2012-06-16 Thread Ciaran McCreesh
On Sat, 16 Jun 2012 20:59:18 +0200
Pacho Ramos pa...@gentoo.org wrote:
  Naah. This is one of those things that requires developers to put
  quite a lot of exta effort in to their packages in order to improve
  the quality of experience for users, which means it's not going to
  be suitable for Gentoo's development model.
 
 Well, not all people have infinite time to put that huge effort you
 sometimes would demand us to make things work perfectly :|

There are two problems with that answer.

Firstly, if getting something right takes a developer an extra ten
minutes but saves each user one second of effort, it should be
considered highly worthwhile. The fact that it isn't reflects very
poorly upon Gentoo's attitude towards its users.

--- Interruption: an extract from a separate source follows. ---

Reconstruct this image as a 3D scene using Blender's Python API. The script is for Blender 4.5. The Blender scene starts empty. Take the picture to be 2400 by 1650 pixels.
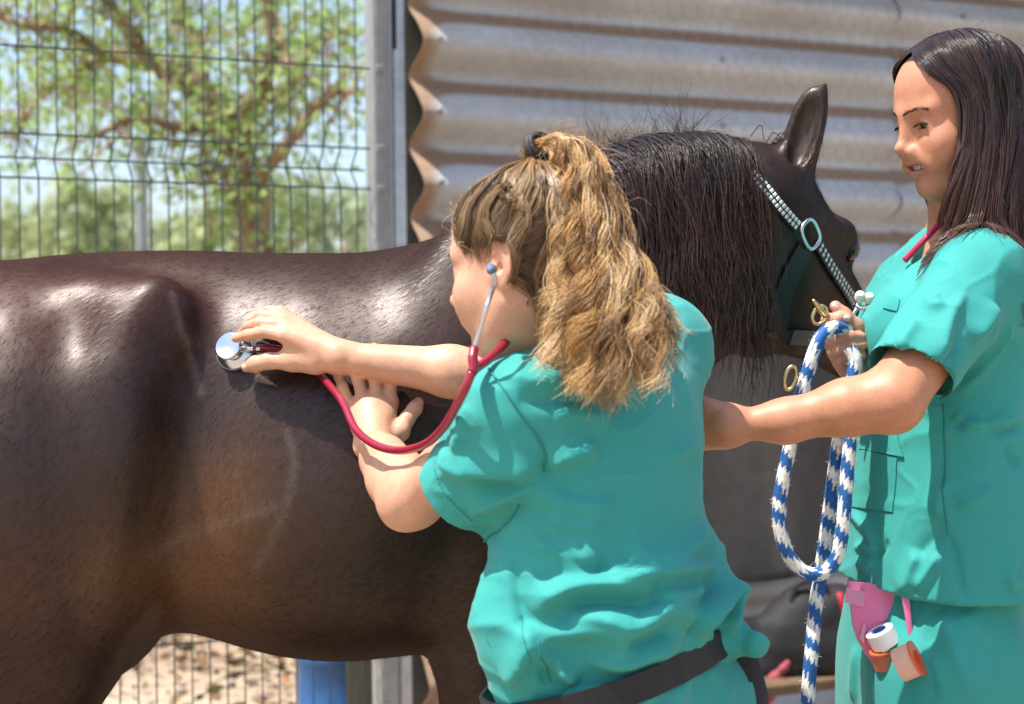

Secondly, most of Gentoo's effort these days seems to be being spent
cleaning up self-inflicted problems. Technical debt really is an
issue here. By not doing things properly now, you're just adding to the
problems facing future developers.

 (and looks like Exherbo developer also have the same problem as this
 model is still not implemented there, no? And that is normal, they
 also have time constraints for sure)

Exherbo's generally pretty good at rewrite all the packages! type
things. Partly that's because there are fewer packages (but then there
are much better mechanisms for handling unpackaged packages), but it's
also because QA and having a clean architecture are taken seriously
there. Exherbo does have := and :*, and makes heavier use of slotting
than Gentoo (partly due to having a much better 'alternatives'
implementation). It doesn't have parts, because I've not had time to
work out exactly how to get the resolver to do them cleanly. Once the
package mangler side is done, experience has shown that there will be a
very short delay before every relevant package is using it.